Among the other searches, efforts to find the families of other crew members had been made, but no contact had been made. In September 2006, a phone call came. “Are you the Hall that sent e-mails about the 42nd Bombardment Squadron? My great-uncle was the Co-Pilot on your brother’s plane.” Arnold Guerrero was searching for the same bit of history as I was. He had the remaining papers of his great-uncle, including his Journal, and his flight log, from Hickam Field through 27 January 1943, and a number of photographs of members of the 42nd. The flight log was particularly interesting to correlate with the mission notebook of the 42nd. Each contained information lacking in the other, allowing us to see a more complete record of the South Pacific war for this unit.

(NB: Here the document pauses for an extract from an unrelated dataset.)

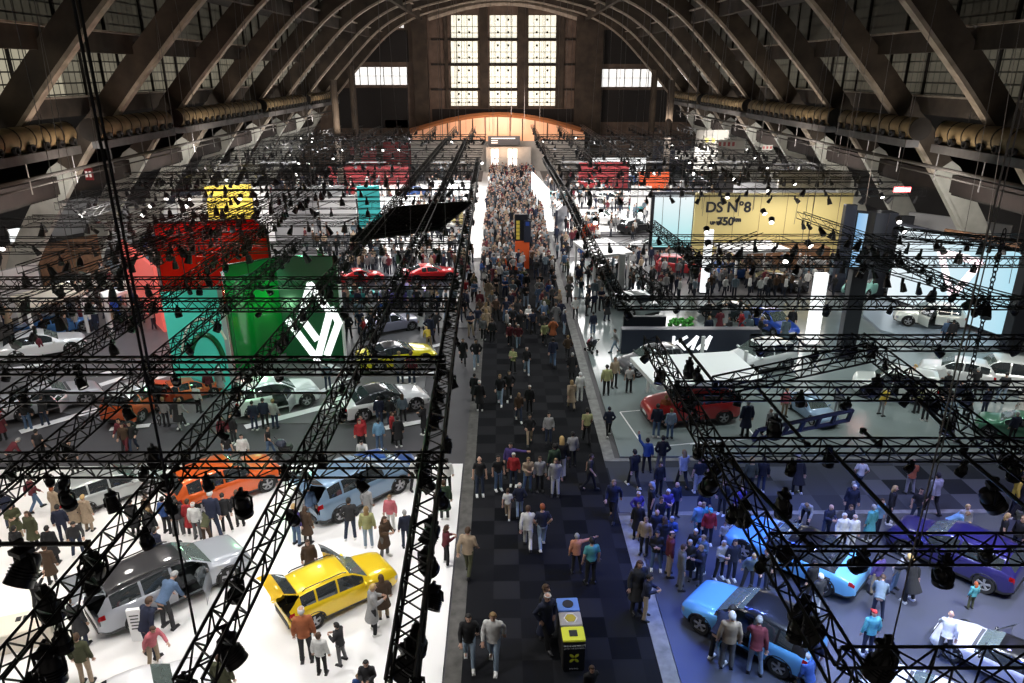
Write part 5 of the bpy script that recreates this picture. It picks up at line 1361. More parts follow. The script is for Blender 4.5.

Finally, in July 2007, I sent a final query to the AFHA at Maxwell Air Force Base. I had seen a cryptic reference to “A-2 Intelligence Reports” and one footnote that seemed to indicate they might be informative. The request went in for the “A-2 Report of 1 February 1943.” In August, an envelope arrived from Maxwell. On the same day, a random web search of Buin, a Japanese base, turned up many hits. One, on the first page, was a United States Navy Action Report. “The Navy” – skip it! Well, why not it - is for February. There was a brief report of an Army Air Force mission to Shortland Harbor – noting the loss of three of the four bombers. Then to the envelope. The AFHA had located the “A-2 Report.” As I read through it, a note referred to the mission, referring to “Appendix E.” There, finally, was the document that described the mission and air battle, with details of the mission, the flight path, and the approximate areas where each of the three planes were shot down. The report was two and one-half pages in length, as reported by the one surviving bomber pilot and crew.

The quest for what happened on 1 February 1943 was ended, and the final resting place of our relatives was known as accurately as it possible.